1755-04-15, de Voltaire [François Marie Arouet] à Jean Robert Tronchin.

Vous me trouvez donc gay, Monsieur; je vous jure que ce n'est guères qu'avec vous.
Je mets dans les maux qui m'accablent, toute ma consolation à embellir notre hermitage. made Denis se charge du dedans, et moi du dehors, et vous avez la bonté de nous aider dans toutes nos entreprises. Vous garnissez notre cave, vous verdissez nos treillages, vous voulez encor que nous ayons de beau sucre de la foire de Bockere; il servira à faire des confitures avec des groseilles qui croissent aux Délices; il faudra bien que vous en mangiez. Je ne sai si je me trompe, mais il me semble que je ne fais ici que le nécessaire, et ce nécessaire me parait immense. Vous m'avouerez qu'on ne peut guères se passer d'une grande basse-cour, ni d'appartements à donner à ceux qui voudront bien venir manger nos poules. Il n'y avait rien de tout cela. Je vous assûre que je ne suis pas désœuvré. Tout votre Bostangi, et tout votre maçon que je suis, je travaille toujours de mon ancien mêtier. Il n'y a pas d'apparence qu'avec tant d'occupations, je puisse aller à Lyon.
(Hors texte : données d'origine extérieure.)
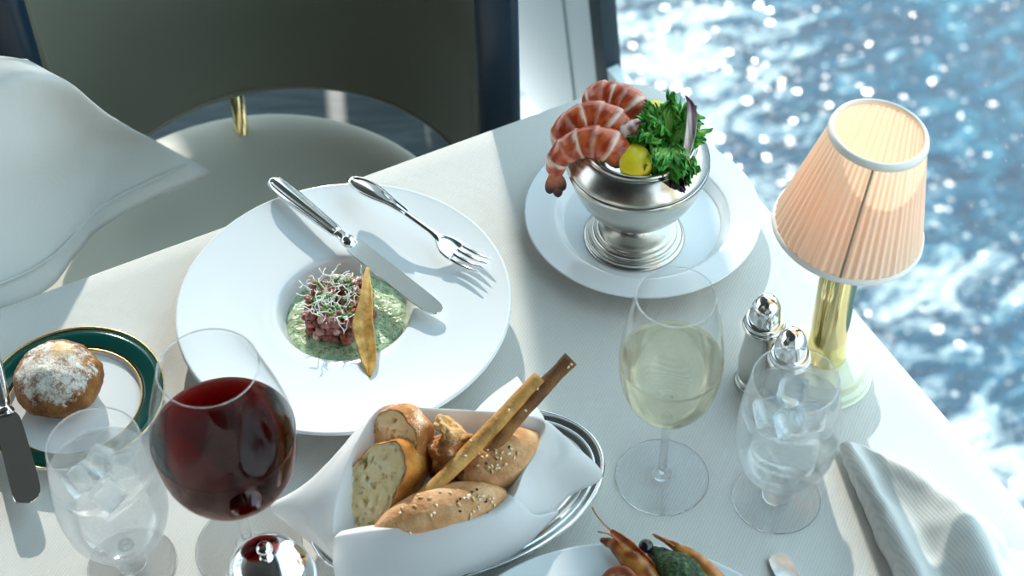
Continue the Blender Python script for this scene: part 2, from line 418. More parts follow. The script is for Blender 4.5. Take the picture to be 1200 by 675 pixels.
# corner where the two edge lines meet
A0 = Vector((-.459, 1.034, 0)); B0 = Vector((.1775, 1.2646, 0))
dd = EA.x*EB.y-EA.y*EB.x; w = B0-A0; tt = (w.x*EB.y-w.y*EB.x)/dd; CRN = A0+EA*tt
LA, LB, RC = 1.10, .95, .045
def rrect(off, z, rc=RC, wav=0, k=10):
    """closed loop round the table top outline, pushed outwards by off"""
    n1 = -EB; n2 = -EA           # inward direction along A is -EA
    c = [CRN, CRN+EB*LB, CRN+EB*LB-EA*LA, CRN-EA*LA]
    dirs = [(-EA, EB), (-EB, -EA), (EA, -EB), (EB, EA)]
    pts = []
    for i, (p, (di, do)) in enumerate(zip(c, dirs)):
        # corner i: arriving dir is -di, leaving dir do
        cc = p + di*rc + do*rc
        for j in range(k+1):
            a = PI/2*j/k
            pts.append(cc + (-do*math.cos(a) - di*math.sin(a))*(rc+off))
        q = c[(i+1) % 4]; L = (q-p).length - 2*rc
        s = pts[-1]; e = q - do*rc + (-di)*off
        for j in range(1, 24): pts.append(s.lerp(e, j/24))
    out = []
    for i, p in enumerate(pts):
        d = Vector((0, 0, 0))
        if wav:
            cen = CRN+EB*LB/2-EA*LA/2; d = (p-cen).normalized()*wav*math.sin(i*1.15+.6*math.sin(i*.37))
        out.append(Vector((p.x+d.x, p.y+d.y, z)))
    return out
cen = CRN+EB*LB/2-EA*LA/2
tb = thing('dining_table', (cen.x, cen.y, 0), 'dining table under the pale linen cloth beside the window', 'table')
bm = bmesh.new()
lo = [bm.verts.new(p-Vector((cen.x, cen.y, 0))) for p in rrect(-.004, T-.034)]; hi = [bm.verts.new(p-Vector((cen.x, cen.y, 0))) for p in rrect(-.004, T-.003)]
bm.faces.new(lo[::-1]); bm.faces.new(hi)
for i in range(len(lo)): j = (i+1) % len(lo); bm.faces.new((lo[i], lo[j], hi[j], hi[i]))
obj('tabletop', bm, 'dark_wood', tb, smooth=False)
obj('pedestal', lathe(sm([(.001, .02), (.06, .02), (.05, .05), (.045, .4), (.05, .68), (.12, .714), (.001, .715)], 3), 32), 'dark_wood', tb)
obj('base', lathe([(0, 0), (.27, 0), (.27, .012), (.07, .03), (0, .03)], 48), 'dark_wood', tb)
core = [cen+(Vector((p.x,p.y,T))-cen-Vector((0,0,0)))*.5 for p in rrect(-.02, T)]
for p in core: p.z = T
loops = [core, rrect(-.02, T), rrect(0, T-.0008), rrect(.0035, T-.003), rrect(.006, T-.010), rrect(.008, T-.05, wav=.002), rrect(.014, T-.12, wav=.008), rrect(.02, T-.185, wav=.013)]
bm = bmesh.new(); L = [[bm.verts.new(p) for p in lp] for lp in loops]
bm.faces.new(L[0])
for a, b in zip(L, L[1:]):
    for i in range(len(a)): j = (i+1) % len(a); bm.faces.new((a[i], a[j], b[j], b[i]))
props(obj('tablecloth', bm, 'cloth'), 'pale linen tablecloth covering the whole table under the plates and glasses', 'tablecloth')
# ================================================================== CHAIR
CH = Vector((-.252, 1.33, 0))
chair = thing('dining_chair', CH, 'grey green leather dining chair with curved back facing the table', 'chair')
def plan(t, off=0, a=.221, b=.235, ext=.004):
    """inner face outline of the backrest; t 0..1 left wing to right wing, off outwards"""
    if t < .1: p = Vector((-a, -ext*(1-t/.1), 0)); nn = Vector((-1, 0, 0))
    elif t > .9: p = Vector((a, -ext*((t-.9)/.1), 0)); nn = Vector((1, 0, 0))
    else:
        an = PI - PI*(t-.1)/.8; p = Vector((a*math.cos(an), b*math.sin(an), 0)); nn = Vector((math.cos(an)/a, math.sin(an)/b, 0)).normalized()
    return p + nn*off
def back_sweep(sec, n=60, t0=.145, t1=.855):
    bm = bmesh.new(); rows = []
    for i in range(n+1):
        t = t0+(t1-t0)*i/n
        rows.append([bm.verts.new(plan(t, o+max(0, z-.55)*.10*math.sin(PI*min(1, max(0, (t-.1)/.8)))) + Vector((0, 0, z))) for o, z in sec])
    m = len(sec)
    for a, b in zip(rows, rows[1:]):
        for j in range(m): bm.faces.new((a[j], a[(j+1) % m], b[(j+1) % m], b[j]))
    bm.faces.new(rows[0]); bm.faces.new(rows[-1][::-1]); return bm
def rr_sec(o0, o1, z0, z1, r, k=4):
    out = []
    for cx, cz, a0 in ((o0+r, z0+r, PI), (o1-r, z0+r, 1.5*PI), (o1-r, z1-r, 0), (o0+r, z1-r, .5*PI)):
        for j in range(k+1): a = a0+PI/2*j/k; out.append((cx+r*math.cos(a), cz+r*math.sin(a)))
    return out
pad = obj('backrest', back_sweep(rr_sec(0, .030, .536, .853, .014)), 'leather', chair)
obj('piping', back_sweep([(.0035+.0035*math.cos(2*PI*j/8), .5405+.0035*math.sin(2*PI*j/8)) for j in range(8)]), 'piping', pad)
shell = obj('back_shell', back_sweep(rr_sec(.031, .043, .520, .862, .005)), 'navy', chair)
for s in (-1, 1):
    bm = bmesh.new(); box(bm, (s*(.221+.0225),   .026, .697), (.044, .030, .334), bev=.010); obj('wing_edge', bm, 'navy', shell)
seat = obj('seat', lathe(sm([(0, .485), (.16, .488), (.225, .484), (.243, .468), (.247, .445), (.24, .42), (.2, .405), (0, .405)], 5), 64), 'seat_leather', chair)
seat.location = (-.04, .006, 0); seat.scale = (1.03, 1.07, 1)
obj('seat_frame', lathe([(0, .37), (.2, .37), (.205, .404), (0, .404)], 48), 'dark_wood', chair).location = (-.03, -.02, 0)
for t in (.255, .745):
    p = plan(t, .04); q = plan(t, .075)
    obj('leg', tube([(q.x*1.02, q.y, 0), (p.x, p.y, .38), (p.x, p.y, .60)], [.011, .019, .024], 8), 'dark_wood', chair)
for s in (-1, 1): obj('leg', tube([(s*.19-.03, -.2, 0), (s*.17-.03, -.17, .38)], [.011, .018], 8), 'dark_wood', chair)
obj('brass_post', tube([(-.065, .17, .38), (-.07, .215, .47), (-.072, .245, .585)], .0085, 10), 'brass', chair)
# white linen over the chair's left side
rows = [[(-110, 56, .135), (-65, 61, .135), (-25, 65, .132), (8, 67, .128), (32, 70, .122)],
        [(-110, 140, .125), (-55, 126, .128), (-5, 110, .118), (42, 97, .108), (80, 96, .090)],
        [(-110, 220, .085), (-45, 203, .078), (25, 172, .052), (82, 146, .020), (124, 134, .018)],
        [(-110, 300, .035), (-25, 280, .012), (58, 236, -.045), (128, 188, -.09), (182, 165, -.115)],
        [(-110, 395, .0), (0, 364, -.04), (64, 334, -.09), (122, 266, -.16), (250, 202, -.215)]]
rows = [[G(*p) for p in r] for r in rows]
cl = props(obj('linen_cloth', net(rows, 9, .0022, amp=.005, freq=8), 'draped'), 'crumpled white linen cloth with hemmed edge lying over the chair at left', 'cloth')
def net_at(rows, u, v):
    c = [curve(r, 20)[int(round(v*20*(len(r)-1)))] for r in rows]; return curve(c, 20)[int(round(u*20*(len(c)-1)))]
hp = [net_at(rows, .93, .25+.72*i/30)+Vector((0, 0, .004)) for i in range(31)]
obj('hem', tube(hp, .0016, 6, flat=.7), 'draped', cl)
# ================================================================== PLATES
def at(x, y, h=0): return G(x, y, h)
def put(o, p, rz=0): o.location = p; o.rotation_euler = (0, 0, rz); return o
bp = G(403, 352, .034); BP = Vector((bp.x, bp.y, T))
plate_prof = sm([(0, .0075), (.045, .0075), (.0535, .0095), (.0575, .017), (.061, .0235), (.066, .0262), (.085, .0275), (.115, .030), (.142, .0335), (.1478, .0345), (.1492, .0335),
                 (.147, .031), (.115, .026), (.085, .0228), (.066, .0205), (.06, .012), (.056, .004), (.054, .0005), (.050, .0005), (.048, .004), (0, .004)], 4)
props(put(obj('dinner_plate', lathe([(r*.975, z) for r, z in plate_prof], 128), 'china'), BP), 'large white wide-rimmed plate with tartare and green sauce in its well', 'plate')
sp = G(753, 247, .02); SP = Vector((sp.x, sp.y, T))
side_prof = sm([(0, .006), (.066, .006), (.073, .0075), (.0795, .0145), (.083, .0168), (.1045, .0205), (.108, .021), (.1085, .0198), (.104, .0178), (.083, .0135), (.078, .008), (.072, .002), (.069, .0003), (.064, .0003), (.062, .003), (0, .003)], 4)
props(put(obj('side_plate', lathe(side_prof, 112), 'china'), SP), 'white plate under the silver footed bowl of shrimp', 'plate')
def scaled(prof, k, kz): return [(r*k, z*kz) for r, z in prof]
lp = props(put(obj('serving_plate', lathe(scaled(plate_prof, 1.06, .85), 128), 'china'), (G(734, 855, .028).x, G(734, 855, .028).y, T)), 'white plate at the bottom edge holding the split prawn', 'plate')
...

Je vous attendrai paisiblement aux Délices; ainsi à la première occasion, ayez la bonté, Monsieur, d'ajouter à tous vos soins officieux, celui de me renvoyer les habits qui étaient dans cette longue caisse platte. Il est vrai qu'il y en a un d'hiver, mais il y en a un aussi d'Eté, car il est de drap de Silésie, et j'en aurai besoin incessamment. Après vous avoir demandé pardon de ces détails, en voici un autre qui n'est pas moins nécessaire que le poulailler et les appartements; c'est une petite lettre de change sur Mr de la Leu. Adieu, Monsieur, je vous sai bon gré d'aimer la Tragédie. Les Tronchins ont leurs raisons pour cela; et tous les baux arts sont de leur ressort. made Denis et moi nous vous renouvellons les assûrances de la plus tendre amitié.

Je vous embrasse mille fois.

V.

N. B. Je ne sçai que trop les fraises et les artichaux se plantent. J'ay une peine incroiable à trouver des pieds de fraisier, et des œilletons d'artichauds. Ah si… mais je ne veux pas vous excéder.